For most kids, horticulture isn’t a hobby fallen into casually. It’s more often a topic reserved for the science classroom, where frustrated 6th grade teachers scrap and claw to gain even the most tentative hold on their students’ attention. And past the Bunsen burners, wedged somewhere in between lessons on cell walls and chlorophyll, there sits the smallest concession to fun: Dionaea muscipula–the Venus flytrap.
Beauty can be a difficult concept for the young, an abstraction that needs a nurtured understanding through age, art, and experience. Resplendent sweetgum trees and the nodding fronds of forest ferns are near-meaningless to most at that age, which is when carnivorous plants–with their otherworldly pods and toothy mouths–become curriculum heroes. This was the case for me so many years ago, when I saw my first flytrap on the window sill of my elementary science classroom.

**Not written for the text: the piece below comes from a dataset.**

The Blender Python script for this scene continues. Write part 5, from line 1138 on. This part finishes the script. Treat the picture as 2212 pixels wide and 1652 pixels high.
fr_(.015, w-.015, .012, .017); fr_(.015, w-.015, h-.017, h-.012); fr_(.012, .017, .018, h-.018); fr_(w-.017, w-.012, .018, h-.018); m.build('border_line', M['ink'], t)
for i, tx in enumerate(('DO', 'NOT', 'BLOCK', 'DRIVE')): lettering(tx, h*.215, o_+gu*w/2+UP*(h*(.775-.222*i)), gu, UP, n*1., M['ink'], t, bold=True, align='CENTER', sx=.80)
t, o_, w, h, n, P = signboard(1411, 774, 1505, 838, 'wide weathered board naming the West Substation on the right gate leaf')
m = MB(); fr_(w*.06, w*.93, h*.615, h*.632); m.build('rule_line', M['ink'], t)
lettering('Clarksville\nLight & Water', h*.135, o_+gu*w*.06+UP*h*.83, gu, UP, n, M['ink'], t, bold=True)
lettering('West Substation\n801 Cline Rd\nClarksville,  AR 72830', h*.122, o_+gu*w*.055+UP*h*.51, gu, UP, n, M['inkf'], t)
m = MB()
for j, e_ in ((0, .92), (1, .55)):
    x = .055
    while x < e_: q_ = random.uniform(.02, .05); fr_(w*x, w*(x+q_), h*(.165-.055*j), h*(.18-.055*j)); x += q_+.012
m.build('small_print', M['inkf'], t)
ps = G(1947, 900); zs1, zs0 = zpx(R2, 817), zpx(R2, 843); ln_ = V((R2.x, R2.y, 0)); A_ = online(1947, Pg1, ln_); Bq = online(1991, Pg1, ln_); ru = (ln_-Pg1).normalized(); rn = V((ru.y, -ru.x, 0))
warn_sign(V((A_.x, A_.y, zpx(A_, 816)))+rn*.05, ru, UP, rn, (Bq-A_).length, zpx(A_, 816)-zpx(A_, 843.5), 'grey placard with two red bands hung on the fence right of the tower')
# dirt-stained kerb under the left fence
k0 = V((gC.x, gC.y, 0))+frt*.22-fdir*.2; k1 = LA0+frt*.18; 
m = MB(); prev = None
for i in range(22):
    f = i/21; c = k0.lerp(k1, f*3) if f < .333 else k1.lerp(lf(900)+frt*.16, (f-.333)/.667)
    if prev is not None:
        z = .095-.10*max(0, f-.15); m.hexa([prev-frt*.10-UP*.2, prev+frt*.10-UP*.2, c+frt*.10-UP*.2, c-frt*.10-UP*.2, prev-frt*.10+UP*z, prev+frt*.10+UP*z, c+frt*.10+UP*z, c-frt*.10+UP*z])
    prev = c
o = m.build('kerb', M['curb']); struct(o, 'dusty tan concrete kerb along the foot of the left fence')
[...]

Like owl pellets and the egg drop, the hydra-like flytrap has become a school staple. It boasts a few important lessons on the bizarre evolutionary branches of the living world. But more importantly, it’s a gateway into the field of horticulture, disguising the possibility of an engaging lifelong hobby behind the novel act of feeding flies to a plant. And it doesn’t hurt that your average Venus flytrap looks like an extra from the set of Little Shop of Horrors, either. Few kids can pass up something so devilish.
Wandering past that small bundle of “mouths” on stems in the Conservatory, I immediately felt the need to put one on my sill at home. Of course, not everyone begins a love affair with horticulture through scruffy little carnivores. What was the plant that spurred your interest?
Believe it or not — Dandelions! I grew up in the Bushwick section of Brooklyn. Not too many places to pick flowers, but the railroad tracks that ran past the tenement I lived in did have cabbage moths and dandelions. From bright sunny flowerheads to glorious puffs of cotton that you could blow away with the slightest child-breath!